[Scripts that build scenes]
________________________
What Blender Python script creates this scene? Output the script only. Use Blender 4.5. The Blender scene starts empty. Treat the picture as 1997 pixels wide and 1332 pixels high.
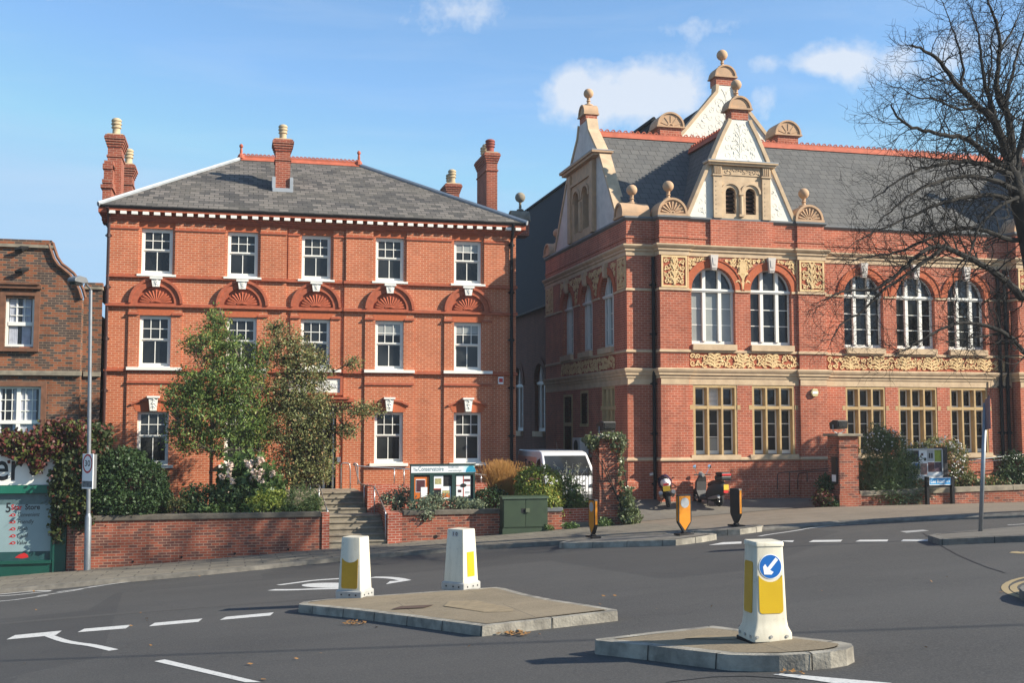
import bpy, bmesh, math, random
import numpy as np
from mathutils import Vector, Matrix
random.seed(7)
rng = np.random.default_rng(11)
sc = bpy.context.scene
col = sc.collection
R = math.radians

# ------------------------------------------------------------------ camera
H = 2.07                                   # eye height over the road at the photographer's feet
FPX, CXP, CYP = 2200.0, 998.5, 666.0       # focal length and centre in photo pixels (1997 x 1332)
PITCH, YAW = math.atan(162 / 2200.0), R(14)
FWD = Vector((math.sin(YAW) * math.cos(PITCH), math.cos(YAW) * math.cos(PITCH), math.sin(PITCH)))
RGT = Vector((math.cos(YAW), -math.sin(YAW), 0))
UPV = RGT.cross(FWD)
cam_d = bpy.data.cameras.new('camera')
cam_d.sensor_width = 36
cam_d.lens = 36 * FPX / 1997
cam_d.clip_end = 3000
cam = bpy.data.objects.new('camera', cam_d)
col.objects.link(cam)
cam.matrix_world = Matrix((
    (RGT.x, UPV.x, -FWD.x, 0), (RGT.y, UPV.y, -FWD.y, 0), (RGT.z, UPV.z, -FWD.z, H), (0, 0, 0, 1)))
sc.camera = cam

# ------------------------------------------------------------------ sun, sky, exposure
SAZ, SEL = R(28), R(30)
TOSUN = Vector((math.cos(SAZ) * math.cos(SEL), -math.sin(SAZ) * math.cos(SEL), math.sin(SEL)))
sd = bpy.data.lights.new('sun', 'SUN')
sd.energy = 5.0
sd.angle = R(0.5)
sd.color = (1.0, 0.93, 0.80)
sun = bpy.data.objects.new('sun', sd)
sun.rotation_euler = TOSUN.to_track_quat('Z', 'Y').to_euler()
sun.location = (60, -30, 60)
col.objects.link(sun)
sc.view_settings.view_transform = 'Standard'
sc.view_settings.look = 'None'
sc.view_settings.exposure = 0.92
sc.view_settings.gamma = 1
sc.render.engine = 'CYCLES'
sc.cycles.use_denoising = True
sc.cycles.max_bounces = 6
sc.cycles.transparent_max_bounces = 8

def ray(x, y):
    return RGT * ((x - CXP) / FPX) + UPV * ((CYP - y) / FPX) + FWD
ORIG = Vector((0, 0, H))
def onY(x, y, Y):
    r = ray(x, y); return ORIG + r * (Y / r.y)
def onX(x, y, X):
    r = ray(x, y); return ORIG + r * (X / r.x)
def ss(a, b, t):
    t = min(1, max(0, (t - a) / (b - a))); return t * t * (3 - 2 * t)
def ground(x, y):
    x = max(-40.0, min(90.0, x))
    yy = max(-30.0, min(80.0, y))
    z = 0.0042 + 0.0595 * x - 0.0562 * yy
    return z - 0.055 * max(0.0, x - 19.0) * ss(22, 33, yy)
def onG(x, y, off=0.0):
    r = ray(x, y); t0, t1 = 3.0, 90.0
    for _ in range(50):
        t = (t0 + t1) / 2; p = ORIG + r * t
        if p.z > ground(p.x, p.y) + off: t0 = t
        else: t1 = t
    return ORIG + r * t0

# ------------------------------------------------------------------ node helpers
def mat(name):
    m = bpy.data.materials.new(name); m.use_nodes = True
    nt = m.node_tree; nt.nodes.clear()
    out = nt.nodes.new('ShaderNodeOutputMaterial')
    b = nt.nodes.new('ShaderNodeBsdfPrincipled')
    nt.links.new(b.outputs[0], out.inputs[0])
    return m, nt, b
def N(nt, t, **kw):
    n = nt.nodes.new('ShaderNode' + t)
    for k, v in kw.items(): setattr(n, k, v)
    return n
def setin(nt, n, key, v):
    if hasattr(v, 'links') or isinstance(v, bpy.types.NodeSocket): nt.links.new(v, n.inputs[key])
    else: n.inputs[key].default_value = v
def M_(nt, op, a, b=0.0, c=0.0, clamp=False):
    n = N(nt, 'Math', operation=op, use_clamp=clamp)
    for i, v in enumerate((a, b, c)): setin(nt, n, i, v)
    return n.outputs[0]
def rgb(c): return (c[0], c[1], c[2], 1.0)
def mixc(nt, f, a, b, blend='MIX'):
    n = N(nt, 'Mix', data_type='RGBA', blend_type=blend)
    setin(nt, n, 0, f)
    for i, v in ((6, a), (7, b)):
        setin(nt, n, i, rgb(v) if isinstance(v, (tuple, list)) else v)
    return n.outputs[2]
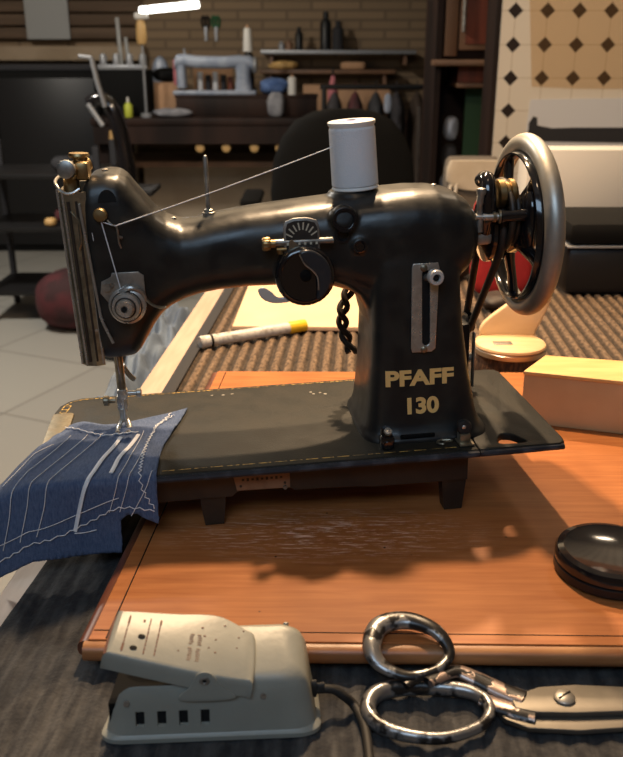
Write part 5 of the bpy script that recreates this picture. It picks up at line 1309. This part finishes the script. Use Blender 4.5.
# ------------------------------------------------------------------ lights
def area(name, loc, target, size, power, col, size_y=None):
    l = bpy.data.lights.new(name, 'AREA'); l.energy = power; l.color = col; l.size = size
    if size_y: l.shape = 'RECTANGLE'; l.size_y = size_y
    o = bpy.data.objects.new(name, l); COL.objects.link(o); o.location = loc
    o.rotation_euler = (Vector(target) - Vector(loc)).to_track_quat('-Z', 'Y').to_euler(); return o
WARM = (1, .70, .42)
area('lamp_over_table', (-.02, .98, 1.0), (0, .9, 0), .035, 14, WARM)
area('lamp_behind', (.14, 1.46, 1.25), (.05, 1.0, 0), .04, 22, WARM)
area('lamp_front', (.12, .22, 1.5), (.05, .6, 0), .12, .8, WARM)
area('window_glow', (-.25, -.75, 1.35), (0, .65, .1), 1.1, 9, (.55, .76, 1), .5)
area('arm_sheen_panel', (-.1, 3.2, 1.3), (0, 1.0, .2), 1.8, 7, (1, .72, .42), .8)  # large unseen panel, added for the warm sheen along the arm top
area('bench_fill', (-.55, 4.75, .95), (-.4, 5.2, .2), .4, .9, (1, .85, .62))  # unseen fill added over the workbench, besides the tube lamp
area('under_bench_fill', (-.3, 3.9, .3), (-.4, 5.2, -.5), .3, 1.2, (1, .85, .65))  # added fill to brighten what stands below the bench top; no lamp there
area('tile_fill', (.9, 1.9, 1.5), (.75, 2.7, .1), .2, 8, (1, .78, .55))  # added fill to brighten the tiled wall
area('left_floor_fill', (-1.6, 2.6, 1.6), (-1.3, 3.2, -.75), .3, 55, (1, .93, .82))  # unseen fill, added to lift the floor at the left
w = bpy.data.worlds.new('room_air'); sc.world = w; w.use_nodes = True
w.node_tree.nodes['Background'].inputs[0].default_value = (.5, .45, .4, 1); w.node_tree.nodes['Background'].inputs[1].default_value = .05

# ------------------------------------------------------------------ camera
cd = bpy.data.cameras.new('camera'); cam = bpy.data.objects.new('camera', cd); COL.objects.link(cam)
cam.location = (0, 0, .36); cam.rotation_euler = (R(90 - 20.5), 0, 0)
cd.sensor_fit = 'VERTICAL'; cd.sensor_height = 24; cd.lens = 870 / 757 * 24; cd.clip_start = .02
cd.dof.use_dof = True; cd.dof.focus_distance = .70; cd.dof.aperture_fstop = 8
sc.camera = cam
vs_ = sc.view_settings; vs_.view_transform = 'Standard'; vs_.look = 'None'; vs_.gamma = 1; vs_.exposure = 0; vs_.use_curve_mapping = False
________________________
EXERCISE INSTRUCTIONS: Without the pictures, write out the whole listing above exactly as it appears.

THE ANSWER:
What Blender Python script creates this scene? Output the script only. Use Blender 4.5. The Blender scene starts empty. Treat the picture as 1997 pixels wide and 1332 pixels high.
import bpy, bmesh, math, random
import numpy as np
from mathutils import Vector, Matrix
random.seed(7)
rng = np.random.default_rng(11)
sc = bpy.context.scene
col = sc.collection
R = math.radians

# ------------------------------------------------------------------ camera
H = 2.07                                   # eye height over the road at the photographer's feet
FPX, CXP, CYP = 2200.0, 998.5, 666.0       # focal length and centre in photo pixels (1997 x 1332)
PITCH, YAW = math.atan(162 / 2200.0), R(14)
FWD = Vector((math.sin(YAW) * math.cos(PITCH), math.cos(YAW) * math.cos(PITCH), math.sin(PITCH)))
RGT = Vector((math.cos(YAW), -math.sin(YAW), 0))
UPV = RGT.cross(FWD)
cam_d = bpy.data.cameras.new('camera')
cam_d.sensor_width = 36
cam_d.lens = 36 * FPX / 1997
cam_d.clip_end = 3000
cam = bpy.data.objects.new('camera', cam_d)
col.objects.link(cam)
cam.matrix_world = Matrix((
    (RGT.x, UPV.x, -FWD.x, 0), (RGT.y, UPV.y, -FWD.y, 0), (RGT.z, UPV.z, -FWD.z, H), (0, 0, 0, 1)))
sc.camera = cam

# ------------------------------------------------------------------ sun, sky, exposure
SAZ, SEL = R(28), R(30)
TOSUN = Vector((math.cos(SAZ) * math.cos(SEL), -math.sin(SAZ) * math.cos(SEL), math.sin(SEL)))
sd = bpy.data.lights.new('sun', 'SUN')
sd.energy = 5.0
sd.angle = R(0.5)
sd.color = (1.0, 0.93, 0.80)
sun = bpy.data.objects.new('sun', sd)
sun.rotation_euler = TOSUN.to_track_quat('Z', 'Y').to_euler()
sun.location = (60, -30, 60)
col.objects.link(sun)
sc.view_settings.view_transform = 'Standard'
sc.view_settings.look = 'None'
sc.view_settings.exposure = 0.92
sc.view_settings.gamma = 1
sc.render.engine = 'CYCLES'
sc.cycles.use_denoising = True
sc.cycles.max_bounces = 6
sc.cycles.transparent_max_bounces = 8

def ray(x, y):
    return RGT * ((x - CXP) / FPX) + UPV * ((CYP - y) / FPX) + FWD
ORIG = Vector((0, 0, H))
def onY(x, y, Y):
    r = ray(x, y); return ORIG + r * (Y / r.y)
def onX(x, y, X):
    r = ray(x, y); return ORIG + r * (X / r.x)
def ss(a, b, t):
    t = min(1, max(0, (t - a) / (b - a))); return t * t * (3 - 2 * t)
def ground(x, y):
    x = max(-40.0, min(90.0, x))
    yy = max(-30.0, min(80.0, y))
    z = 0.0042 + 0.0595 * x - 0.0562 * yy
    return z - 0.055 * max(0.0, x - 19.0) * ss(22, 33, yy)
def onG(x, y, off=0.0):
    r = ray(x, y); t0, t1 = 3.0, 90.0
    for _ in range(50):
        t = (t0 + t1) / 2; p = ORIG + r * t
        if p.z > ground(p.x, p.y) + off: t0 = t
        else: t1 = t
    return ORIG + r * t0

# ------------------------------------------------------------------ node helpers
def mat(name):
    m = bpy.data.materials.new(name); m.use_nodes = True
    nt = m.node_tree; nt.nodes.clear()
    out = nt.nodes.new('ShaderNodeOutputMaterial')
    b = nt.nodes.new('ShaderNodeBsdfPrincipled')
    nt.links.new(b.outputs[0], out.inputs[0])
    return m, nt, b
def N(nt, t, **kw):
    n = nt.nodes.new('ShaderNode' + t)
    for k, v in kw.items(): setattr(n, k, v)
    return n
def setin(nt, n, key, v):
    if hasattr(v, 'links') or isinstance(v, bpy.types.NodeSocket): nt.links.new(v, n.inputs[key])
    else: n.inputs[key].default_value = v
def M_(nt, op, a, b=0.0, c=0.0, clamp=False):
    n = N(nt, 'Math', operation=op, use_clamp=clamp)
    for i, v in enumerate((a, b, c)): setin(nt, n, i, v)
    return n.outputs[0]
def rgb(c): return (c[0], c[1], c[2], 1.0)
def mixc(nt, f, a, b, blend='MIX'):
    n = N(nt, 'Mix', data_type='RGBA', blend_type=blend)
    setin(nt, n, 0, f)
    for i, v in ((6, a), (7, b)):
        setin(nt, n, i, rgb(v) if isinstance(v, (tuple, list)) else v)
    return n.outputs[2]
Write part 5 of the bpy script that recreates this picture. It picks up at line 1309. This part finishes the script. Use Blender 4.5.
# ------------------------------------------------------------------ lights
def area(name, loc, target, size, power, col, size_y=None):
    l = bpy.data.lights.new(name, 'AREA'); l.energy = power; l.color = col; l.size = size
    if size_y: l.shape = 'RECTANGLE'; l.size_y = size_y
    o = bpy.data.objects.new(name, l); COL.objects.link(o); o.location = loc
    o.rotation_euler = (Vector(target) - Vector(loc)).to_track_quat('-Z', 'Y').to_euler(); return o
WARM = (1, .70, .42)
area('lamp_over_table', (-.02, .98, 1.0), (0, .9, 0), .035, 14, WARM)
area('lamp_behind', (.14, 1.46, 1.25), (.05, 1.0, 0), .04, 22, WARM)
area('lamp_front', (.12, .22, 1.5), (.05, .6, 0), .12, .8, WARM)
area('window_glow', (-.25, -.75, 1.35), (0, .65, .1), 1.1, 9, (.55, .76, 1), .5)
area('arm_sheen_panel', (-.1, 3.2, 1.3), (0, 1.0, .2), 1.8, 7, (1, .72, .42), .8)  # large unseen panel, added for the warm sheen along the arm top
area('bench_fill', (-.55, 4.75, .95), (-.4, 5.2, .2), .4, .9, (1, .85, .62))  # unseen fill added over the workbench, besides the tube lamp
area('under_bench_fill', (-.3, 3.9, .3), (-.4, 5.2, -.5), .3, 1.2, (1, .85, .65))  # added fill to brighten what stands below the bench top; no lamp there
area('tile_fill', (.9, 1.9, 1.5), (.75, 2.7, .1), .2, 8, (1, .78, .55))  # added fill to brighten the tiled wall
area('left_floor_fill', (-1.6, 2.6, 1.6), (-1.3, 3.2, -.75), .3, 55, (1, .93, .82))  # unseen fill, added to lift the floor at the left
w = bpy.data.worlds.new('room_air'); sc.world = w; w.use_nodes = True
w.node_tree.nodes['Background'].inputs[0].default_value = (.5, .45, .4, 1); w.node_tree.nodes['Background'].inputs[1].default_value = .05

# ------------------------------------------------------------------ camera
cd = bpy.data.cameras.new('camera'); cam = bpy.data.objects.new('camera', cd); COL.objects.link(cam)
cam.location = (0, 0, .36); cam.rotation_euler = (R(90 - 20.5), 0, 0)
cd.sensor_fit = 'VERTICAL'; cd.sensor_height = 24; cd.lens = 870 / 757 * 24; cd.clip_start = .02
cd.dof.use_dof = True; cd.dof.focus_distance = .70; cd.dof.aperture_fstop = 8
sc.camera = cam
vs_ = sc.view_settings; vs_.view_transform = 'Standard'; vs_.look = 'None'; vs_.gamma = 1; vs_.exposure = 0; vs_.use_curve_mapping = False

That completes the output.